Doğrudan yatırımlar
Dünyada yüzen gezen dövizlerden Türkiye’ye daha çok kalıcı döviz girişi olmasını bekliyoruz.
Kalıcı gelecek dövizlere “Doğrudan Yatırım” diyoruz.
Eskiden “Yabancı Sermaye”den söz edilirdi. Fabrika kurmak veya şirket satın almak için gelen dövize yabancı sermaye denilirdi.
Şimdilerde doğrudan yatırım deyimi, hem sadece fabrika yatırımı ve şirket satın alma için gelen dövizleri, hem de daha başka amaçla yurda giren dövizleri ifade ediyor.
Konut, arsa satın almak için gelen dövizler, temsilcilik açmak için, satış mağazası açmak için getirilen dövizler, daha önce kurulan şirketlere sermaye veya zarar karşılığı olarak getirilen dövizler, yabancı şirketlerin cari harcamalarını karşılamak için getirilen dövizler doğrudan yabancı sermaye sayılıyor.
2014 yılının 11 ayında ülkeye 11 milyar dolara yakın doğrudan yatırım girişi oldu. Bunun 4 milyar dolara yakını konut satın almak için gelen döviz.
2002 yılından bu yana ülkeye toplam 120 milyar dolar doğrudan yatırım girişi oldu.
13 yılda yurda giren toplam “doğrudan yatırım”dan en büyük payı banka ve sigorta sektörü aldı. Döviz girişinin yüzde 37’si bu sektörde banka ve sigorta şirketi satın almaları ve satın alınan şirketlere sermaye artırımı için getirildi.
İkinci sırada toplamdan yüzde 22 pay alan imalat sanayii var.

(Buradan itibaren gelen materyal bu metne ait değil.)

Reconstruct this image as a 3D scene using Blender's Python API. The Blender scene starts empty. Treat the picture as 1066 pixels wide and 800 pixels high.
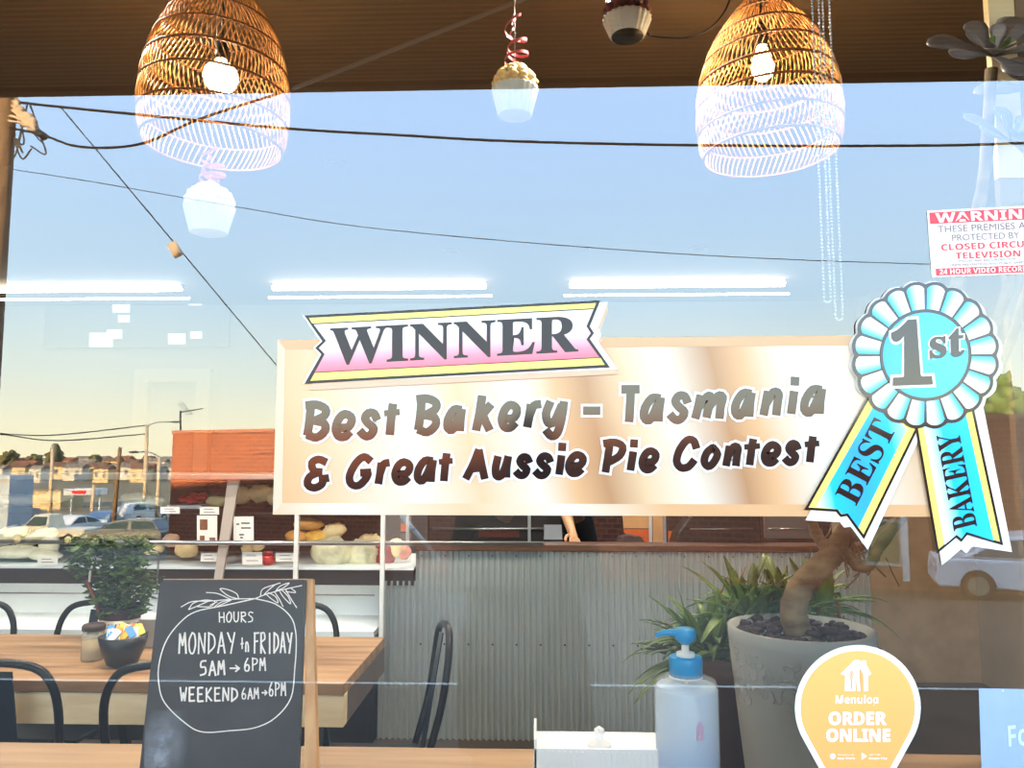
import bpy, bmesh, math, random
from mathutils import Vector, Matrix, noise as mnoise
PI = math.pi
SC = bpy.context.scene
COL = SC.collection
rnd = random.Random(7)

# ------------------------------------------------------------------ camera, sky, sun, exposure
F = 805.0
CAMP = Vector((0.0, -1.15, 1.60))
PITCH, YAW = math.radians(5.7), math.radians(2.0)
cd = bpy.data.cameras.new('camera'); cam = bpy.data.objects.new('camera', cd); COL.objects.link(cam)
cd.sensor_width = 36; cd.lens = F / 1066 * 36; cd.clip_start = 0.02; cd.clip_end = 3000
cam.location = CAMP; cam.rotation_euler = (PI / 2 + PITCH, 0, YAW); SC.camera = cam
CM = Matrix.Rotation(YAW, 3, 'Z') @ Matrix.Rotation(PI / 2 + PITCH, 3, 'X')
SC.view_settings.view_transform = 'Standard'; SC.view_settings.look = 'None'
SC.view_settings.gamma = 1; SC.view_settings.exposure = 0.0
try: SC.view_settings.use_curve_mapping = False
except Exception: pass
REFL_IOR = 2.1

def srgb(r, g, b):
    f = lambda c: (c / 255 / 12.92) if c / 255 <= .04045 else ((c / 255 + .055) / 1.055) ** 2.4
    return (f(r), f(g), f(b), 1)

w = bpy.data.worlds.new('sky'); SC.world = w; w.use_nodes = True
nt = w.node_tree; bg = nt.nodes['Background']
tc = nt.nodes.new('ShaderNodeTexCoord'); sx = nt.nodes.new('ShaderNodeSeparateXYZ'); rp = nt.nodes.new('ShaderNodeValToRGB')
nt.links.new(tc.outputs['Generated'], sx.inputs[0]); nt.links.new(sx.outputs['Z'], rp.inputs[0]); nt.links.new(rp.outputs[0], bg.inputs[0])
SKY = [(0.0, (1.10, 1.0, .66)), (.04, (1.04, 1.0, .72)), (.10, (.82, .92, .82)), (.20, (.58, .80, .96)), (.42, (.50, .76, 1.14)), (1.0, (.46, .60, .84))]
el = rp.color_ramp.elements
el[0].position = SKY[0][0]; el[0].color = (*SKY[0][1], 1); el[1].position = 1; el[1].color = (*SKY[-1][1], 1)
for p, c in SKY[1:-1]:
    e = el.new(p); e.color = (*c, 1)
bg.inputs[1].default_value = 8.5

sd = bpy.data.lights.new('sun', 'SUN'); so = bpy.data.objects.new('sun', sd); COL.objects.link(so)
sd.energy = 62; sd.color = (1, .72, .36); sd.angle = math.radians(.6)
SUNDIR = Vector((.42, -1, -.235)).normalized()      # low sun from behind the shop
so.rotation_euler = SUNDIR.to_track_quat('-Z', 'Y').to_euler(); so.location = (0, 20, 30)

# ------------------------------------------------------------------ helpers
def ray(px, py): return CM @ Vector(((px - 533) / F, -(py - 400) / F, -1))
def P(px, py, Y):
    d = ray(px, py); t = (Y - CAMP.y) / d.y
    return CAMP + d * t
def Q(px, py, Y):                                    # the point seen in the glass at this pixel, Y metres out in the street
    p = P(px, py, Y); return Vector((p.x, -p.y, p.z))
def hit(px, py, p0, n):
    d = ray(px, py); return CAMP + d * ((p0 - CAMP).dot(n) / d.dot(n))
XPY = 480                                            # picture row at which a column is read
def X(px, Y): return P(px, XPY, Y).x
def Z(py, Y, px=533): return P(px, py, Y).z

class MB:
    def __init__(s): s.v = []; s.f = []; s.m = []; s.sm = []
    def add(s, vs, fs, mi=0, smooth=False):
        b = len(s.v); s.v += [tuple(v) for v in vs]
        for f in fs: s.f.append([b + i for i in f]); s.m.append(mi); s.sm.append(smooth)
        return s
    def box(s, x0, x1, y0, y1, z0, z1, mi=0, M=None):
        vs = [Vector(p) for p in ((x0,y0,z0),(x1,y0,z0),(x1,y1,z0),(x0,y1,z0),(x0,y0,z1),(x1,y0,z1),(x1,y1,z1),(x0,y1,z1))]
        if M: vs = [M @ v for v in vs]
        return s.add(vs, [(0,3,2,1),(4,5,6,7),(0,1,5,4),(1,2,6,5),(2,3,7,6),(3,0,4,7)], mi)
    def tube(s, pts, r, n=8, mi=0, closed=False):
        pts = [Vector(p) for p in pts]; N = len(pts); rs = r if isinstance(r, (list, tuple)) else [r] * N
        up = Vector((0, 0, 1)); rings = []; prev = None
        for i, p in enumerate(pts):
            a = pts[(i - 1) % N] if (closed or i > 0) else p; b = pts[(i + 1) % N] if (closed or i < N - 1) else p
            t = (b - a).normalized() if (b - a).length > 1e-9 else up
            if prev is None:
                u = t.cross(up)
                if u.length < .05: u = t.cross(Vector((1, 0, 0)))
            else:
                u = prev - t * prev.dot(t)
                if u.length < 1e-6: u = t.cross(up)
            u.normalize(); prev = u; v = t.cross(u)
            rings.append([p + (u * math.cos(2 * PI * k / n) + v * math.sin(2 * PI * k / n)) * rs[i] for k in range(n)])
        vs = [q for R_ in rings for q in R_]; fs = []
        for i in range(N if closed else N - 1):
            j = (i + 1) % N
            for k in range(n): l = (k + 1) % n; fs.append((i*n+k, i*n+l, j*n+l, j*n+k))
        s.add(vs, fs, mi, True)
        if not closed:
            b = len(s.v) - len(vs)
            s.f.append([b + k for k in range(n)][::-1]); s.m.append(mi); s.sm.append(False)
            s.f.append([b + (N-1)*n + k for k in range(n)]); s.m.append(mi); s.sm.append(False)
        return s
    def lathe(s, prof, c=(0,0,0), n=32, mi=0, rf=None, smooth=True):
        vs = []; fs = []
        for i, (r, z) in enumerate(prof):
            for k in range(n):
                a = 2 * PI * k / n; rr = r * (rf(a, i) if rf else 1)
                vs.append((c[0] + rr * math.cos(a), c[1] + rr * math.sin(a), c[2] + z))
        for i in range(len(prof) - 1):
            for k in range(n): l = (k+1) % n; fs.append((i*n+k, i*n+l, (i+1)*n+l, (i+1)*n+k))
        if prof[0][0] > 1e-6: fs.append(tuple(range(n))[::-1])
        if prof[-1][0] > 1e-6: fs.append(tuple((len(prof)-1)*n + k for k in range(n)))
        return s.add(vs, fs, mi, smooth)
    def ball(s, c, r, nu=12, nv=8, mi=0, M=None, bump=0, seed=0):
        rx, ry, rz = r if isinstance(r, (list, tuple)) else (r, r, r); vs = []; fs = []
        for i in range(nv + 1):
            th = PI * i / nv
            for k in range(nu):
                ph = 2 * PI * k / nu
                d = Vector((math.sin(th)*math.cos(ph), math.sin(th)*math.sin(ph), math.cos(th)))
                q = 1 + (bump * mnoise.noise(d * 2.1 + Vector((seed, seed * .7, 0))) if bump else 0)
                p = Vector((d.x*rx, d.y*ry, d.z*rz)) * q
                if M: p = M @ p
                vs.append(p + Vector(c))
        for i in range(nv):
            for k in range(nu): l = (k+1) % nu; fs.append((i*nu+k, (i+1)*nu+k, (i+1)*nu+l, i*nu+l))
        return s.add(vs, fs, mi, True)
    def poly(s, pts, mi=0): return s.add(pts, [tuple(range(len(pts)))], mi)
    def prism(s, pts, off, mi=0):
        n = len(pts); off = Vector(off); a = [Vector(p) for p in pts]; b = [p + off for p in a]
        fs = [tuple(range(n))[::-1], tuple(range(n, 2*n))] + [(i, (i+1) % n, n + (i+1) % n, n + i) for i in range(n)]
        return s.add(a + b, fs, mi)
    def build(s, name, mats, parent=None, bevel=0, sub=0):
        me = bpy.data.meshes.new(name); me.from_pydata(s.v, [], s.f)
        if not isinstance(mats, (list, tuple)): mats = [mats]
        for m_ in mats: me.materials.append(m_)
        me.polygons.foreach_set('material_index', s.m); me.polygons.foreach_set('use_smooth', s.sm)
        bm = bmesh.new(); bm.from_mesh(me); bmesh.ops.recalc_face_normals(bm, faces=bm.faces); bm.to_mesh(me); bm.free(); me.update()
        o = bpy.data.objects.new(name, me); COL.objects.link(o)
        if parent is not None: o.parent = parent; o.matrix_parent_inverse = Matrix.Translation(-parent.location) if parent.type == 'EMPTY' and parent.rotation_euler.z == 0 else Matrix()
        if bevel: b = o.modifiers.new('b', 'BEVEL'); b.width = bevel; b.segments = 2; b.limit_method = 'ANGLE'; b.angle_limit = .6
        if sub: b = o.modifiers.new('s', 'SUBSURF'); b.levels = sub; b.render_levels = sub
        return o

def tag(o, label=None, cat=None, group=None, kind=None):
    if label: o['label'] = label
    if cat: o['category'] = cat
    if group: o['group'] = group
    if kind: o['kind'] = kind
    return o
def thing(name, loc, label, cat, group=None):        # Empty at the base; parts are given in world coordinates
    o = bpy.data.objects.new(name, None); COL.objects.link(o); o.location = Vector(loc); o.empty_display_size = .05
    return tag(o, label, cat, group)
def copy_tree(o, parent=None):
    c = o.copy(); COL.objects.link(c)
    if parent is not None: c.parent = parent
    for ch in list(o.children):
        copy_tree(ch, c)
    return c

MATS = {}
def mat(name, col, rough=.6, metal=0, emit=None, es=0, vary=0, scale=8, stretch=(1,1,1), bump=0, col2=None, spec=.5, trans=0, alpha=1, ior=1.45, sss=0):
    if name in MATS: return MATS[name]
    m = bpy.data.materials.new(name); m.use_nodes = True; t = m.node_tree; b = t.nodes['Principled BSDF']
    b.inputs['Base Color'].default_value = col; b.inputs['Roughness'].default_value = rough; b.inputs['Metallic'].default_value = metal
    b.inputs['Specular IOR Level'].default_value = spec; b.inputs['Transmission Weight'].default_value = trans; b.inputs['IOR'].default_value = ior
    b.inputs['Alpha'].default_value = alpha
    if sss: b.inputs['Subsurface Weight'].default_value = sss; b.inputs['Subsurface Scale'].default_value = .02
    if emit: b.inputs['Emission Color'].default_value = emit; b.inputs['Emission Strength'].default_value = es
    if vary or bump or col2:
        tcn = t.nodes.new('ShaderNodeTexCoord'); mp = t.nodes.new('ShaderNodeMapping'); nz = t.nodes.new('ShaderNodeTexNoise')
        mp.inputs['Scale'].default_value = stretch; nz.inputs['Scale'].default_value = scale; nz.inputs['Detail'].default_value = 5
        t.links.new(tcn.outputs['Object'], mp.inputs[0]); t.links.new(mp.outputs[0], nz.inputs['Vector'])
        if vary or col2:
            r = t.nodes.new('ShaderNodeValToRGB'); r.color_ramp.elements[0].position = .32; r.color_ramp.elements[1].position = .68
            c2 = col2 or tuple(min(1, c * (1 + vary)) for c in col[:3]) + (1,)
            c1 = col if col2 else tuple(c * (1 - vary) for c in col[:3]) + (1,)
            r.color_ramp.elements[0].color = c1; r.color_ramp.elements[1].color = c2
            t.links.new(nz.outputs[0], r.inputs[0]); t.links.new(r.outputs[0], b.inputs['Base Color'])
        if bump:
            bn = t.nodes.new('ShaderNodeBump'); bn.inputs['Strength'].default_value = bump; bn.inputs['Distance'].default_value = .01
            t.links.new(nz.outputs[0], bn.inputs['Height']); t.links.new(bn.outputs[0], b.inputs['Normal'])
    MATS[name] = m; return m

def ramp_mat(name, stops, axis, a, b_, rough=.15, slant=0.0, wob=0.0):   # printed gradient along x or z between two coordinates
    m = bpy.data.materials.new(name); m.use_nodes = True; t = m.node_tree; b = t.nodes['Principled BSDF']; b.inputs['Roughness'].default_value = rough
    b.inputs['Specular IOR Level'].default_value = .3
    g = t.nodes.new('ShaderNodeTexCoord'); s = t.nodes.new('ShaderNodeSeparateXYZ'); t.links.new(g.outputs['Object'], s.inputs[0])
    other = {'X': 'Z', 'Z': 'X'}[axis]
    ma = t.nodes.new('ShaderNodeMath'); ma.operation = 'MULTIPLY_ADD'; ma.inputs[1].default_value = slant
    t.links.new(s.outputs[other], ma.inputs[0]); t.links.new(s.outputs[axis], ma.inputs[2]); src = ma
    if wob:
        nz = t.nodes.new('ShaderNodeTexNoise'); nz.inputs['Scale'].default_value = 3; t.links.new(g.outputs['Object'], nz.inputs['Vector'])
        m2 = t.nodes.new('ShaderNodeMath'); m2.operation = 'MULTIPLY_ADD'; m2.inputs[1].default_value = wob
        t.links.new(nz.outputs[0], m2.inputs[0]); t.links.new(src.outputs[0], m2.inputs[2]); src = m2
    mr = t.nodes.new('ShaderNodeMapRange'); mr.inputs[1].default_value = a; mr.inputs[2].default_value = b_
    t.links.new(src.outputs[0], mr.inputs[0]); r = t.nodes.new('ShaderNodeValToRGB'); e = r.color_ramp.elements
    e[0].position = stops[0][0]; e[0].color = stops[0][1]; e[1].position = stops[-1][0]; e[1].color = stops[-1][1]
    for p, c in stops[1:-1]: q = e.new(p); q.color = c
    t.links.new(mr.outputs[0], r.inputs[0]); t.links.new(r.outputs[0], b.inputs['Base Color']); return m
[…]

Yabancılar imalat sanayiinde son 13 yılda ekonomik büyüklükte yeni bir sanayi tesisi kurmak yerine, kurulu şirketleri satın almayı tercih ettiler.
Üçüncü sırada toplamda yüzde 13 payı olan elektrik yatırımları, dördüncü sırada yüzde 10 pay alan bilgi iletişim ve haberleşme faaliyetleri var.
Toptan ve perakende ticaret faaliyetleri de toplam doğrudan yatırımlardan yüzde 5 oranında pay aldı.
Bugüne kadarki gelişmeler gösteriyor ki ülkeye doğrudan yatırım için giriş yapan dövizin miktarı önemli ama, daha da önemlisi bu dövizin ne amaçla geldiği.
Doğrudan yatırımdan beklenen, üretimi artıracak alanlara yönelmesi. Özellikle küresel pazara dönük fabrikaların kurulmasını gerçekleştirmesi.
Yabancı sermayenin bir ülkeye üretim için, fabrika kurmak için ilgi göstermesi. Ülkedeki ekonomik ve sosyal yapının küresel piyasalarda rekabet şansı olan üretime imkan verecek güçte olmasına bağlı. Eğer yerliler yatırım yapmıyor ise yabancı sermaye de yatırım için gelmiyor.